Птичий клей и коварство
Перевод В. Минушина
«Ах, бедная птичка, больше тебе не летать!»
[159]
Мы производим их на свет, говорим о их чистоте и невинности, а затем бросаем на произвол жестокой судьбы.
Кто такие дети и кто такие взрослые?
С момента, как они входят в наш мир, они жертвы непонимания, суеверия, жестокости, лицемерия, тирании и небрежения. Как им защитить себя? Если они ангелы – их распнут, если личности – изувечат и замучат. Если же они родятся с «отклонениями», где та рука, что их выправит?
Они обречены, как обречены мы, кто произвел их на свет. Дикарь имеет шанс, если остается в своей среде; бессчетные тысячелетия он демонстрировал умение приспосабливаться, претерпевать и выживать. Что до нас, то каждый проходящий день близит нашу гибель. Но должны ли мы так же убивать свое потомство?
Нет! Нельзя! Прекрати! Это начинается с колыбели.
Дисциплина. Будто мы знаем, что для них хорошо. «Приказа и бровью никто не оспорил…»
[160] Делай так, понимай сяк, ешь это! Так мы говорим. Мы знаем.
Ты же хочешь быть хорошим маленьким мальчиком, а не дурным маленьким мальчиком? Обвиняемый не знает, что ответить. Его пытают, судят, обвиняют прежде, чем он успевает открыть рот.
Он будет плохим маленьким мальчиком – это более естественно.
Что бы взрослые ни делали, ни говорили, чему бы ни учили, я нахожу все это сомнительным. Что они сами думают о себе? Чем доказали свою независимость, понимание, право командовать, судить, наказывать, пресекать?
Приличней было бы, учитывая, что все мы загубили свою жизнь, не изображать из себя Бога двадцать четыре часа в сутки. Почему бы в ответ на вопрос не сказать: «Не знаю. А ты как думаешь?» Мы, любой из нас, знаем так ничтожно мало обо всем, что ни возьми.
Однако ребенок не ждет такого ответа, он просто слишком хорошо понимает, как мало мы знаем, как мы фанатичны и узколобы, как бесчувственны, насколько лишены воображения, нетерпеливы и нетерпимы. Он также знает, как мы малодушны. Он никогда не сидит сложа руки, ожидая, когда Верховный суд вынесет свое вымученное, запоздалое решение; он энергично протестует, заявляет о несправедливости, которую чует нутром.
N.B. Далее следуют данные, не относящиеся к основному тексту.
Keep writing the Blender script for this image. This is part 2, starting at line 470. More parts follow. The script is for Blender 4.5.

За что и получает по шее.
А когда он спрашивает, почему мы не сделаем что-нибудь – против того или иного проявления зла, – способны ли вы ответить ему честно? Способны ли ясно и вразумительно объяснить, почему люди гниют в тюрьмах, почему их подвергают пыткам за то, что они веруют не в то, во что следует верить, почему это да почему то? Можете рассказать ему, что такое цивилизация? Сами-то знаете? Или согласны рассказывать ему то, что рассказывали вам?
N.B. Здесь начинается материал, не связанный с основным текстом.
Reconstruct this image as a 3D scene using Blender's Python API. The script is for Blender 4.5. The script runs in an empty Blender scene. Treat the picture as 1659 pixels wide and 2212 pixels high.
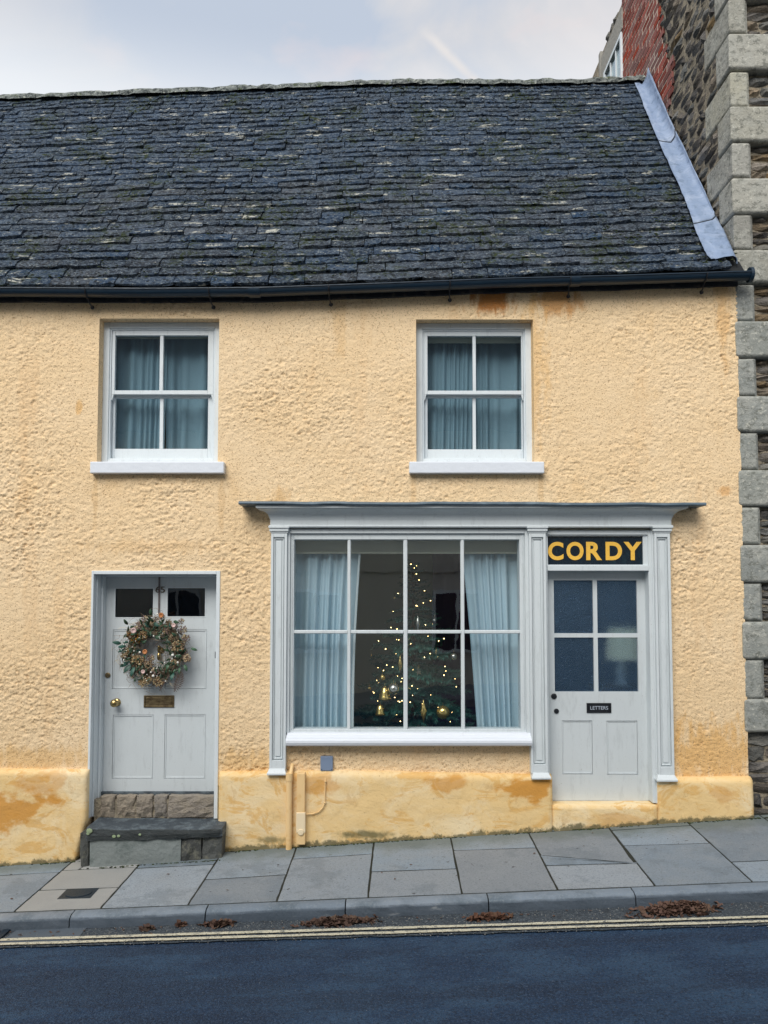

Уверены вы в том, что Земля вращается вокруг Солнца? Можете определить движение? Можете поклясться, что состав далекой планеты такой-то и такой-то? Да уверены ли вы хотя бы в том, что Солнце – это огненный шар?
Люди, отвечающие вам, не очень уверены. Абсолютов больше не существует. Есть теория, и есть гипотеза. Эксперимент. И доказательства разного рода. Доказательства! Как нам нравится это слово!
Тем не менее все неопределенно, спорно и сомнительно, все является предметом бесконечного доказательства и опровержения. Даже Бог. В случае ребенка у него не должно оставаться никаких сомнений. Он должен получить четкий ответ, даже если придется навязать его силой. Когда речь идет о правде, это несколько иное дело. В отношении некоторых вещей он не должен слышать правду, пока не будет способен воспринять ее. А тогда уже слишком поздно. Он уже узнал некое искаженное разочаровывающее подобие правды, которая выворачивает все наизнанку. Не ту правду, которая делает свободным!
[161] Эту правду он никогда не узнает – пока не восстанет, не отвергнет вашу над ним власть и не отречется от вас.
Вы пишете книги, которые заставляете его читать, – исторические, научные, философские, – и в этих книгах вы лжете, извращаете, прикидываетесь, присваиваете себе Божественное всеведение. Вы никогда не говорите правды о своей стране, своих богах, своих героях, своих открытиях и изобретениях. Вынуждаете его верить, что солнце восходит и заходит в заднице его матери.